··· DATASET EXCERPT
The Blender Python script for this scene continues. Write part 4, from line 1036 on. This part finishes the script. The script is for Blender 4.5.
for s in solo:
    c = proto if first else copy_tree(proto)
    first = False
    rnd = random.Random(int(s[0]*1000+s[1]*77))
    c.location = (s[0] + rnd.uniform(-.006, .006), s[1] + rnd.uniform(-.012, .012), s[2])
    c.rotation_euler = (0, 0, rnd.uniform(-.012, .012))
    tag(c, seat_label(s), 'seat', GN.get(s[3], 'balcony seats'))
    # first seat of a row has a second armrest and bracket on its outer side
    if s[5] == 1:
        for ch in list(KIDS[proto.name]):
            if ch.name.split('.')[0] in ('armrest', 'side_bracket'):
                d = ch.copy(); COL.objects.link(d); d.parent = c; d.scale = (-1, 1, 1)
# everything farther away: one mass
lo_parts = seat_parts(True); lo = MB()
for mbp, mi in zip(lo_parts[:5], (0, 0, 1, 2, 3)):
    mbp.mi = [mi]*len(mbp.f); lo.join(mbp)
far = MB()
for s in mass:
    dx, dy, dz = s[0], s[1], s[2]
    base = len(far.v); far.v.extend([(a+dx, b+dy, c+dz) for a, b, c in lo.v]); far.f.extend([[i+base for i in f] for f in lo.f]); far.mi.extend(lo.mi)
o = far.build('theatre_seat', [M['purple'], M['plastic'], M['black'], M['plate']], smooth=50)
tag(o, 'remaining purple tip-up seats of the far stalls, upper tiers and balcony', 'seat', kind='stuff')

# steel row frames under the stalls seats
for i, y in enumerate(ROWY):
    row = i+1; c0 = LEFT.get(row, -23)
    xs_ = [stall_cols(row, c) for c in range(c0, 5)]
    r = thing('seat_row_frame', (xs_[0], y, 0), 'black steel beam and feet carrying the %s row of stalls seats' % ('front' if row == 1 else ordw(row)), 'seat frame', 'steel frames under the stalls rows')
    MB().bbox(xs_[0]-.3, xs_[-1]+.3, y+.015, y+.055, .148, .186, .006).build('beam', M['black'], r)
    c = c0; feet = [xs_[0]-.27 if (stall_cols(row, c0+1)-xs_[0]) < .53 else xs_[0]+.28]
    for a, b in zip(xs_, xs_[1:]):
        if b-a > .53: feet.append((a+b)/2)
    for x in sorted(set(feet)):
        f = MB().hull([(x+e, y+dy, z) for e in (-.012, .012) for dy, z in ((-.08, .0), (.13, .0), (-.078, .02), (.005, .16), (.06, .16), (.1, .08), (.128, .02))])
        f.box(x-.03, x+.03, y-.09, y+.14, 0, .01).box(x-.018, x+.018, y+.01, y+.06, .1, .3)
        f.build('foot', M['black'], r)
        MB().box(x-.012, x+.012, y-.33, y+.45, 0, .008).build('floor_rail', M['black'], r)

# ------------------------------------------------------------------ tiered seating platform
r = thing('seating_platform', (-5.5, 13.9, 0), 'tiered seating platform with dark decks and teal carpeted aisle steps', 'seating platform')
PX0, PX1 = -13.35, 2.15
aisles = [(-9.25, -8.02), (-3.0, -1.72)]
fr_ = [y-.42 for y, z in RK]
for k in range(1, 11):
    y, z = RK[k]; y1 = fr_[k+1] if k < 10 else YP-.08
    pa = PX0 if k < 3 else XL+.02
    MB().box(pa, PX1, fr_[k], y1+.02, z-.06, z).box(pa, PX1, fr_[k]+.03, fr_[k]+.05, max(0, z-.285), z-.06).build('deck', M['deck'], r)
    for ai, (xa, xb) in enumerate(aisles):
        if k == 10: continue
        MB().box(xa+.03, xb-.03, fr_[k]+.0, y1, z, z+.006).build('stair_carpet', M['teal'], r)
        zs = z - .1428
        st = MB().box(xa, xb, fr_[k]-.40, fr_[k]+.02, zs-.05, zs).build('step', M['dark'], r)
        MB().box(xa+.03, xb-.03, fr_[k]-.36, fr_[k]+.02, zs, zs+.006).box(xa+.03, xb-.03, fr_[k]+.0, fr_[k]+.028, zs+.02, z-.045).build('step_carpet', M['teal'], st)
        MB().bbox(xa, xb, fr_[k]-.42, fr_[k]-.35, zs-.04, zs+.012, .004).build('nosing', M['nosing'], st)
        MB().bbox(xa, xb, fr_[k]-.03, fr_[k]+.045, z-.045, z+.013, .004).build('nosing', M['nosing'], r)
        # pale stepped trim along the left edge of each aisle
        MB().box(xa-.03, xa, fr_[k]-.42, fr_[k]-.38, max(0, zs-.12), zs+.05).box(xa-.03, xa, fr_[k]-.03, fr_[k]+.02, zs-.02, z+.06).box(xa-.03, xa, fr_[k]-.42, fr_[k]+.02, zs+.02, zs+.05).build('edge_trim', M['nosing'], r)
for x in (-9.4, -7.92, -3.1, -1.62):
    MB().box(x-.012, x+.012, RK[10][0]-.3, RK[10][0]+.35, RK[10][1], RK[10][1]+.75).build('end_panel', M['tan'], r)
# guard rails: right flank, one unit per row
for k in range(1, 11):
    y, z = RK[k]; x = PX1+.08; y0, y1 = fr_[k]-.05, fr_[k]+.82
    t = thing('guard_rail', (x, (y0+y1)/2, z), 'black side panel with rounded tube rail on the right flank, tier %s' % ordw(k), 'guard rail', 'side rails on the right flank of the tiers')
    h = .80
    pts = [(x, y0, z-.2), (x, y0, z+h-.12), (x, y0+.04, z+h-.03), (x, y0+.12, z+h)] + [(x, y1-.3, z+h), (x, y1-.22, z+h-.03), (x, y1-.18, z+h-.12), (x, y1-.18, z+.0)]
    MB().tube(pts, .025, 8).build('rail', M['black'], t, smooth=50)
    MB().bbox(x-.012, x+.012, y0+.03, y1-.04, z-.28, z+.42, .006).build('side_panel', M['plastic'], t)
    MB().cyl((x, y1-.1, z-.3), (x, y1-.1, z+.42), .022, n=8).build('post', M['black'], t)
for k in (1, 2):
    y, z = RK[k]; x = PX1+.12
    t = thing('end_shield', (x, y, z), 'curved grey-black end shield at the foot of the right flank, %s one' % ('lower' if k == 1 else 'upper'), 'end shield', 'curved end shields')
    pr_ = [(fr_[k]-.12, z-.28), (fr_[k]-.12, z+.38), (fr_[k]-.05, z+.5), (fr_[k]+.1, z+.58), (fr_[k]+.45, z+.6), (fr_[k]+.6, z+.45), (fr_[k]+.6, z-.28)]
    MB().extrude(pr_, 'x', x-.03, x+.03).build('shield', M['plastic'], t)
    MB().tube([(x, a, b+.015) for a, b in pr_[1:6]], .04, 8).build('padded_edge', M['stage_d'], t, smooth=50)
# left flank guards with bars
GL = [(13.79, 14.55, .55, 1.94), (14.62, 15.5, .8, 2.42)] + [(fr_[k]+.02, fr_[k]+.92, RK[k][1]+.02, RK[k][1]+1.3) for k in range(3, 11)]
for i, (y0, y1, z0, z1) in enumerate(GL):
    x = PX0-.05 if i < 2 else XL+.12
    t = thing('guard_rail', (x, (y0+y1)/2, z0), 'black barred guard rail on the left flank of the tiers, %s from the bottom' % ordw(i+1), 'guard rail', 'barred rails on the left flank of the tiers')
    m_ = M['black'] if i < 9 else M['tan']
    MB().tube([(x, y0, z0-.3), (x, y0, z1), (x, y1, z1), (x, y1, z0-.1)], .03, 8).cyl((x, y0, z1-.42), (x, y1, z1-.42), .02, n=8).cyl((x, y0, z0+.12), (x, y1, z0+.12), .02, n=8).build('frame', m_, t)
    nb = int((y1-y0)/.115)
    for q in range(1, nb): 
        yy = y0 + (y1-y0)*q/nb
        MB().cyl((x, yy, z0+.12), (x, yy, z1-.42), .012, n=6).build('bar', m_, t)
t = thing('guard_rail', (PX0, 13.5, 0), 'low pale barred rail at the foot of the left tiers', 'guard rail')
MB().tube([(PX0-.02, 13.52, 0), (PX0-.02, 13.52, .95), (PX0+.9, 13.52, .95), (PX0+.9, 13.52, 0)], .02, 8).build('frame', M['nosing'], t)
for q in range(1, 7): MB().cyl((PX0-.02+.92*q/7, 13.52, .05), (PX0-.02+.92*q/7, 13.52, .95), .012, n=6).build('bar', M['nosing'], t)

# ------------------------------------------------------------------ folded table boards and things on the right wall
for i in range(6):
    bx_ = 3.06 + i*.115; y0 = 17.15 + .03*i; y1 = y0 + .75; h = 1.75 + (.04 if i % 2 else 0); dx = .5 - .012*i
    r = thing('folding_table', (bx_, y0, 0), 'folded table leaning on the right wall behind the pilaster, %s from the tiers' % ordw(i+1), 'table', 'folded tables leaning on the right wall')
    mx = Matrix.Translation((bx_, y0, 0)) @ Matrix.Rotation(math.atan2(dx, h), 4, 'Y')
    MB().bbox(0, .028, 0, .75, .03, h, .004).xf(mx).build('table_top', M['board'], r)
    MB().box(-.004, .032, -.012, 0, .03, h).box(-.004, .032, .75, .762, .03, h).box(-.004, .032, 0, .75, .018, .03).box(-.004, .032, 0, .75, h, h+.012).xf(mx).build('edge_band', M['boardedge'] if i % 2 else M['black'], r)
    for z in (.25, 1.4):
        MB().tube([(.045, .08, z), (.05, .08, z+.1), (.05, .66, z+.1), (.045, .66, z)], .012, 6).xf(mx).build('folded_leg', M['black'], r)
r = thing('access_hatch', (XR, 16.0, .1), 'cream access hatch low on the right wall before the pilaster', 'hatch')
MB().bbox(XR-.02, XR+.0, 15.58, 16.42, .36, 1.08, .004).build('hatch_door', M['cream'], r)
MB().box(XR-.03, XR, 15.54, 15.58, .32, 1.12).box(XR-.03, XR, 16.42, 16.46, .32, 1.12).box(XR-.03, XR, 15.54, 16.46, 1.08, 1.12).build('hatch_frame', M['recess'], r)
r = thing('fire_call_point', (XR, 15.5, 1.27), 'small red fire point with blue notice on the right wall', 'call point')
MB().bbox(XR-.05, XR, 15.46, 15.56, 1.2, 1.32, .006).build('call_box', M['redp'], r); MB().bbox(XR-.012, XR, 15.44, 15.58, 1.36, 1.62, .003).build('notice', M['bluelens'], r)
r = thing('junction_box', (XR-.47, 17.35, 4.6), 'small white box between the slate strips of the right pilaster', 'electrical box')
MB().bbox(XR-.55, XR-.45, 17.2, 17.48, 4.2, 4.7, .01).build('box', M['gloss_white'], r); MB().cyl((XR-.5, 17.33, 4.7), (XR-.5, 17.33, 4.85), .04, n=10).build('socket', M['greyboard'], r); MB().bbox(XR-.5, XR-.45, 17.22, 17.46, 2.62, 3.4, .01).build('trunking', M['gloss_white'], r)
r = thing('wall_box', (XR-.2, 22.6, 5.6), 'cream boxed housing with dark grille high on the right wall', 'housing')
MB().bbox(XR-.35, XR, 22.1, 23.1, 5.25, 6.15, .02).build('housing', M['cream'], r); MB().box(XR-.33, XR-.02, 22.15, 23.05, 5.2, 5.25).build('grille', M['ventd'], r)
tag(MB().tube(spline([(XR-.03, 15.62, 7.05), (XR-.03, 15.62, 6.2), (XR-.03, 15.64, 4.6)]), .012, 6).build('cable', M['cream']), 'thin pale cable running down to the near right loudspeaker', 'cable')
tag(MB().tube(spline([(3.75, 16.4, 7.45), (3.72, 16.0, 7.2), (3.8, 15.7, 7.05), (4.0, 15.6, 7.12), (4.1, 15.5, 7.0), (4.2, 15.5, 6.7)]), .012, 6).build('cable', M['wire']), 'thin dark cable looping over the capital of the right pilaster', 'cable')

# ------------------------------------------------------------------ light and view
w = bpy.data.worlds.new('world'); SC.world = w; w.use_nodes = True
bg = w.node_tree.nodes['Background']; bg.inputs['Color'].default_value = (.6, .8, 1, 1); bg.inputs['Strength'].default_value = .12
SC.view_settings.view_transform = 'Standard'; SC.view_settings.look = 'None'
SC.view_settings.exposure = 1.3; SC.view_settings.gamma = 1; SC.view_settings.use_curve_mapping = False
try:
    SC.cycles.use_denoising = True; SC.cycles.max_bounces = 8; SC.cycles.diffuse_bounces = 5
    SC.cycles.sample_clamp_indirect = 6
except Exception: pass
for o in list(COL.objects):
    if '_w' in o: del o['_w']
······
Find all lines holding the string "from" and copy them.

The Blender Python script for this scene continues. Write part 4, from line 1036 on. This part finishes the script. The script is for Blender 4.5.
    t = thing('guard_rail', (x, (y0+y1)/2, z0), 'black barred guard rail on the left flank of the tiers, %s from the bottom' % ordw(i+1), 'guard rail', 'barred rails on the left flank of the tiers')
    r = thing('folding_table', (bx_, y0, 0), 'folded table leaning on the right wall behind the pilaster, %s from the tiers' % ordw(i+1), 'table', 'folded tables leaning on the right wall')